* Problem to solve
Starting with the first line below, extract each line through the one that contains "return Matrix.Rotation(HEAD, 3, 'Z') @ v", inclusive, excluding pictures.

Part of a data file
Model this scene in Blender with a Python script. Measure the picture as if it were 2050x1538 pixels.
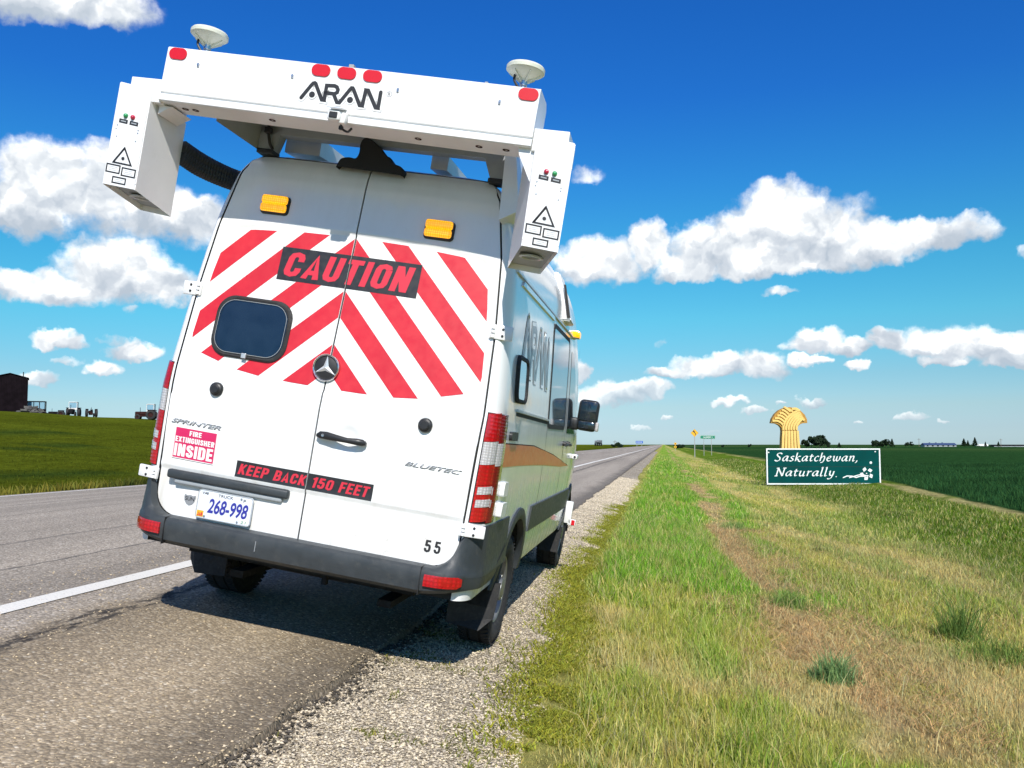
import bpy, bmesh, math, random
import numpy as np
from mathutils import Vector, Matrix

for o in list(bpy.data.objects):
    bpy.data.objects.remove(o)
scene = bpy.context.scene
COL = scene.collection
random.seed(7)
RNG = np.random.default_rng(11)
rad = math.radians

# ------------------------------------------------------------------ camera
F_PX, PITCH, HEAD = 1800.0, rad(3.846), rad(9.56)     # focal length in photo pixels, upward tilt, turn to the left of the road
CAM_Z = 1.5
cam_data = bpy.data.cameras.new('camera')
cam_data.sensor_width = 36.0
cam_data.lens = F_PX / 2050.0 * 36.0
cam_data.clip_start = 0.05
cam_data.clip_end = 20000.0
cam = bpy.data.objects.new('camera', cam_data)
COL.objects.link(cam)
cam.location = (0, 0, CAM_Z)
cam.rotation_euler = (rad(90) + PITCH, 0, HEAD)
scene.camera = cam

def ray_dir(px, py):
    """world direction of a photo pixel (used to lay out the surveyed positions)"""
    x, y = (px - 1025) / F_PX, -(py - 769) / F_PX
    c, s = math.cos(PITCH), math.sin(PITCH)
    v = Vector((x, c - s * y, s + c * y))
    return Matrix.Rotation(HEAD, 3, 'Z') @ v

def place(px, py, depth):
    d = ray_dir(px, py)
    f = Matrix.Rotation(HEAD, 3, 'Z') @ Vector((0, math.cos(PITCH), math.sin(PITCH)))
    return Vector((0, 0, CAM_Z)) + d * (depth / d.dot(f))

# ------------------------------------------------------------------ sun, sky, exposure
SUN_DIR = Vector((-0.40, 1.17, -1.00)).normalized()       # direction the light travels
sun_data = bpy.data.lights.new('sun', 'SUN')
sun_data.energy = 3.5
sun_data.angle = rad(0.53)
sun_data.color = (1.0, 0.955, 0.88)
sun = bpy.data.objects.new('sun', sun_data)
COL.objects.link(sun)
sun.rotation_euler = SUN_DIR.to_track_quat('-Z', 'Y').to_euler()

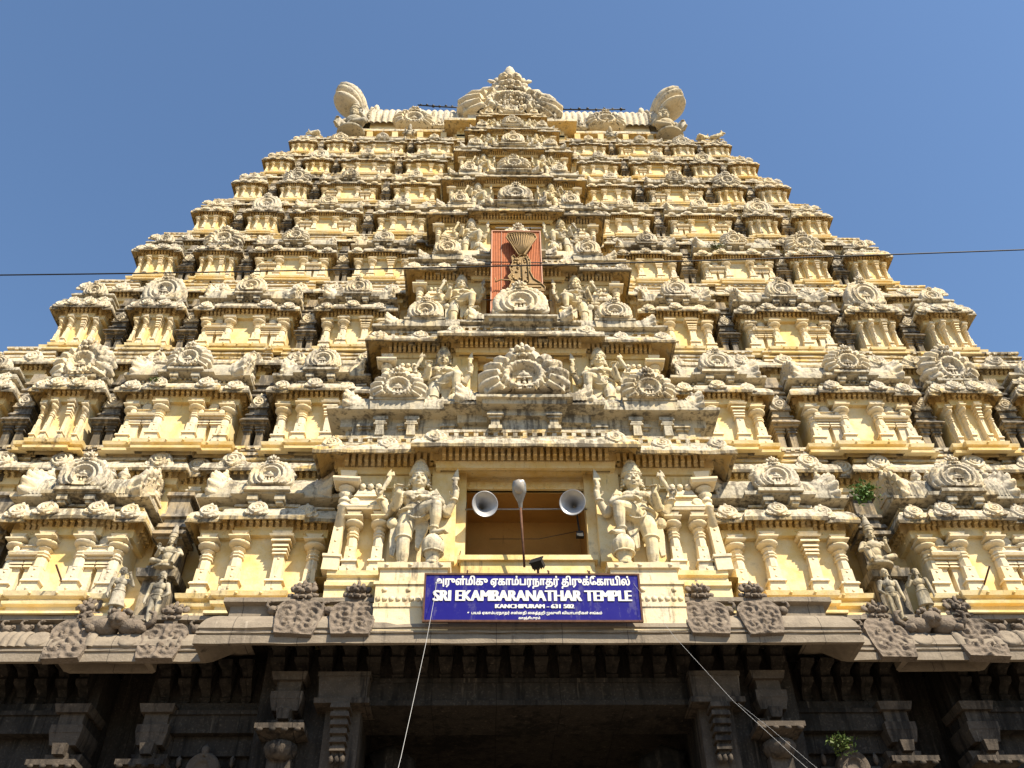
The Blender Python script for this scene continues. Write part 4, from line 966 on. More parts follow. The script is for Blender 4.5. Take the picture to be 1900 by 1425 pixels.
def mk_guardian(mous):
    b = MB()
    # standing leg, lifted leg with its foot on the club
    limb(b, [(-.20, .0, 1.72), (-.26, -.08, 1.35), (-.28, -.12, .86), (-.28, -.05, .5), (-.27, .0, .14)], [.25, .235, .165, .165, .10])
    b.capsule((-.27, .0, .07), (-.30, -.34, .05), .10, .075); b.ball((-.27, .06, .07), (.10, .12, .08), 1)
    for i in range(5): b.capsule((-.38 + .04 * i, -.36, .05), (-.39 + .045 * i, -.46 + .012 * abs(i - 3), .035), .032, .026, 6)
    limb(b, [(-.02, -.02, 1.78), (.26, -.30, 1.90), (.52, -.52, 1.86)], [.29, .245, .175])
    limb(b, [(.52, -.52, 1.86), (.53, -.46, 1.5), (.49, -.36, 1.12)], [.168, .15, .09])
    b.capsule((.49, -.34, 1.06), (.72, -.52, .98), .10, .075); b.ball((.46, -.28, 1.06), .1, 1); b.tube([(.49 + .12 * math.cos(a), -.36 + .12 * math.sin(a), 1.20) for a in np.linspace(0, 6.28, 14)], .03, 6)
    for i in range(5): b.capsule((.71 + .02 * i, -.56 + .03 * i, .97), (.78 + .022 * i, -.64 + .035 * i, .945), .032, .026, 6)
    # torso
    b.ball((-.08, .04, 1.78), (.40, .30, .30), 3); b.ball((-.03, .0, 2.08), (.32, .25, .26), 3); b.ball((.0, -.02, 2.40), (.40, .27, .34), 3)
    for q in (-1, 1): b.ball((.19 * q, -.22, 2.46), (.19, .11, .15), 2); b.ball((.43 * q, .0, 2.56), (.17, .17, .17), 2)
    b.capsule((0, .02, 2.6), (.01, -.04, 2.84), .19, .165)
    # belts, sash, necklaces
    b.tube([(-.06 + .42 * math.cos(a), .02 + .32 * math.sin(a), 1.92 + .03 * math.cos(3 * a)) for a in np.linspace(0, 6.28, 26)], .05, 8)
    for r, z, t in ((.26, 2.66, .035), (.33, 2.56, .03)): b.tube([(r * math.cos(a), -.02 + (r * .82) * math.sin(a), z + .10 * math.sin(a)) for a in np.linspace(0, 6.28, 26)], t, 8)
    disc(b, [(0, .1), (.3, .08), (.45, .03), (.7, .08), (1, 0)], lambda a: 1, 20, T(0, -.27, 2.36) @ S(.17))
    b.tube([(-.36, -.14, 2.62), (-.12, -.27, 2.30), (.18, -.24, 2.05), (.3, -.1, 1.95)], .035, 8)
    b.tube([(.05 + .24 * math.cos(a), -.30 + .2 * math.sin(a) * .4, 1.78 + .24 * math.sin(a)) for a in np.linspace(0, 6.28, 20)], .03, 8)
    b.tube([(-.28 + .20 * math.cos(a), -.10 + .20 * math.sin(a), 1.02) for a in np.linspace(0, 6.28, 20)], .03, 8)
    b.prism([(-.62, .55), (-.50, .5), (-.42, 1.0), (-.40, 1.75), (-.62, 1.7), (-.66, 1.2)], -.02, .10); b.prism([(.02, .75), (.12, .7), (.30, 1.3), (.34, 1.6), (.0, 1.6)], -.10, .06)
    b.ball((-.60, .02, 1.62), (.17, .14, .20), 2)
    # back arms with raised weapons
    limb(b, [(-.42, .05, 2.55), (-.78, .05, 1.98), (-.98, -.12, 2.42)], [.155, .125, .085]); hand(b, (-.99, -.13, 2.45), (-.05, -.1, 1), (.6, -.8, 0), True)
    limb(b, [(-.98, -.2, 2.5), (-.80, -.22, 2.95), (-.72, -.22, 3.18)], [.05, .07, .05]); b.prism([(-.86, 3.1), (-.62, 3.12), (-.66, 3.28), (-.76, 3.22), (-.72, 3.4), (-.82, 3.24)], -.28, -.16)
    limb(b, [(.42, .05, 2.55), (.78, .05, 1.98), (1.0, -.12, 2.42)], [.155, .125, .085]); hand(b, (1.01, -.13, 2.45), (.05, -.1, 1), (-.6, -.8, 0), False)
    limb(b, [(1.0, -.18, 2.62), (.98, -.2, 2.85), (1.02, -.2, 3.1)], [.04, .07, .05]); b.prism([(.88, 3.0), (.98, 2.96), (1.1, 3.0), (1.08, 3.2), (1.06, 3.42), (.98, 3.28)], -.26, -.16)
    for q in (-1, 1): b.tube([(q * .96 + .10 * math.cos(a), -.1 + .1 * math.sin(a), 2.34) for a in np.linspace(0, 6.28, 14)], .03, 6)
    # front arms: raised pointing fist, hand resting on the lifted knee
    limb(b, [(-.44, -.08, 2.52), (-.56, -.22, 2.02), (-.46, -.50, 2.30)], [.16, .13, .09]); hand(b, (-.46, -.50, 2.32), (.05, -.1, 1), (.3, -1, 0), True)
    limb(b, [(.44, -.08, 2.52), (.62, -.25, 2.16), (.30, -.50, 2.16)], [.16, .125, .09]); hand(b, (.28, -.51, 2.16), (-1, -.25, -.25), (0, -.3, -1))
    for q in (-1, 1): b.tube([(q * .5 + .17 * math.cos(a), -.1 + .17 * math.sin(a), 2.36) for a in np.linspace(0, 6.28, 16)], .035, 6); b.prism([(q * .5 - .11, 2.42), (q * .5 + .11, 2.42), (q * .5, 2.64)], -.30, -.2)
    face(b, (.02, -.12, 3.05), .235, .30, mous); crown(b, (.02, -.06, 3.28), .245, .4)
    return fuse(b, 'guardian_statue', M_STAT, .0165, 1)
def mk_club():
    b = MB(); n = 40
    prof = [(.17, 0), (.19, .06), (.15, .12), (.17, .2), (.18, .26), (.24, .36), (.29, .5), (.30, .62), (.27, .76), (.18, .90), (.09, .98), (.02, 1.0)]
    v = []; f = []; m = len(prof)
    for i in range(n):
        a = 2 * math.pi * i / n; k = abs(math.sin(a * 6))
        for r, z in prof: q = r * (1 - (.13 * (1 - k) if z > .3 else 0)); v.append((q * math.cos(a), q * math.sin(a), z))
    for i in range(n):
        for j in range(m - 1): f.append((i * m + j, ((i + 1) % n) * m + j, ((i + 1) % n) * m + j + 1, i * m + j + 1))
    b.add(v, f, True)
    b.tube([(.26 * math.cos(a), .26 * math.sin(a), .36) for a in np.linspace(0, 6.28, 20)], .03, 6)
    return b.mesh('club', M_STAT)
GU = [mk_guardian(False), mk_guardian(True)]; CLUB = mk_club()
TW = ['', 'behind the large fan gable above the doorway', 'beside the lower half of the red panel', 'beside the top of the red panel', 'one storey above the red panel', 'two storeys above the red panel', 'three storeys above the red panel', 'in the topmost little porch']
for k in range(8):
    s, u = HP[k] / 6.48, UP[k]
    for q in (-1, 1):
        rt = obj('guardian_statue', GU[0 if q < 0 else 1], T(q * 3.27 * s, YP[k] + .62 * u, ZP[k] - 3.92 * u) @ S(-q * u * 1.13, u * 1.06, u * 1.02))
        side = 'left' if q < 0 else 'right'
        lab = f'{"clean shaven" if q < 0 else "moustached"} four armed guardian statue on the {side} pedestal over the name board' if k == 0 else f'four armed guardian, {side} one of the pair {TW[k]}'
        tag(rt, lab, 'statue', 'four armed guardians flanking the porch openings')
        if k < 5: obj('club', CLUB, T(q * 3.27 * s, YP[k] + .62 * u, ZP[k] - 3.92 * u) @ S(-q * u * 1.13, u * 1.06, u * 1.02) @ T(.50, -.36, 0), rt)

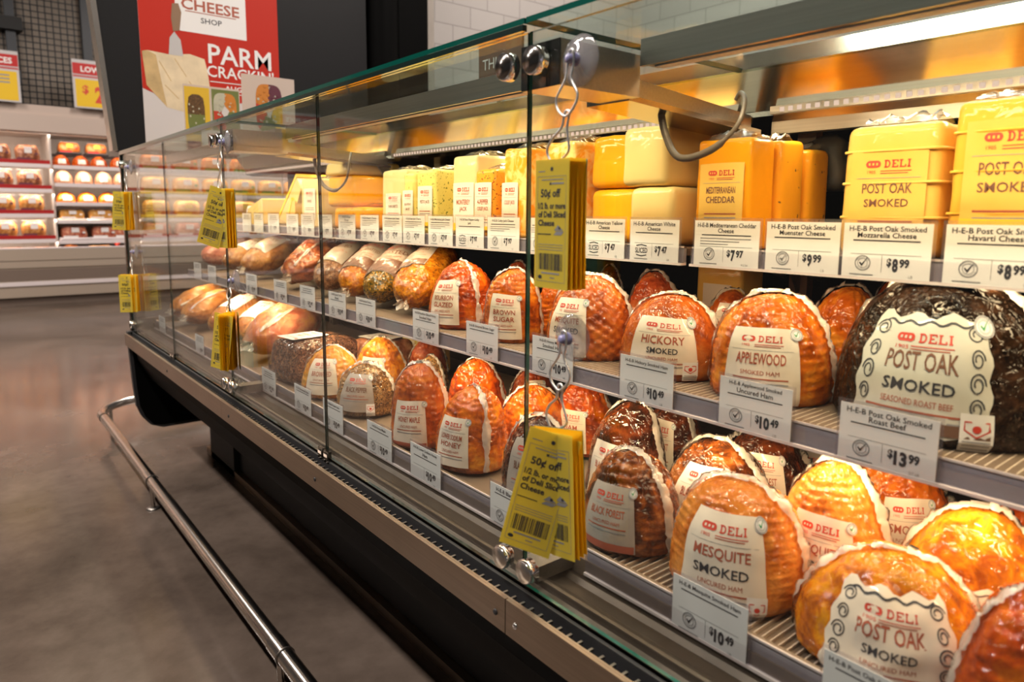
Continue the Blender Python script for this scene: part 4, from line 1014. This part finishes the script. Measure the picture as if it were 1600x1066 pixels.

* Response to this exercise
Model this scene in Blender with a Python script. Measure the picture as if it were 2050x1538 pixels.
import bpy, bmesh, math, random
import numpy as np
from mathutils import Vector, Matrix

for o in list(bpy.data.objects):
    bpy.data.objects.remove(o)
scene = bpy.context.scene
COL = scene.collection
random.seed(7)
RNG = np.random.default_rng(11)
rad = math.radians

# ------------------------------------------------------------------ camera
F_PX, PITCH, HEAD = 1800.0, rad(3.846), rad(9.56)     # focal length in photo pixels, upward tilt, turn to the left of the road
CAM_Z = 1.5
cam_data = bpy.data.cameras.new('camera')
cam_data.sensor_width = 36.0
cam_data.lens = F_PX / 2050.0 * 36.0
cam_data.clip_start = 0.05
cam_data.clip_end = 20000.0
cam = bpy.data.objects.new('camera', cam_data)
COL.objects.link(cam)
cam.location = (0, 0, CAM_Z)
cam.rotation_euler = (rad(90) + PITCH, 0, HEAD)
scene.camera = cam

def ray_dir(px, py):
    """world direction of a photo pixel (used to lay out the surveyed positions)"""
    x, y = (px - 1025) / F_PX, -(py - 769) / F_PX
    c, s = math.cos(PITCH), math.sin(PITCH)
    v = Vector((x, c - s * y, s + c * y))
    return Matrix.Rotation(HEAD, 3, 'Z') @ v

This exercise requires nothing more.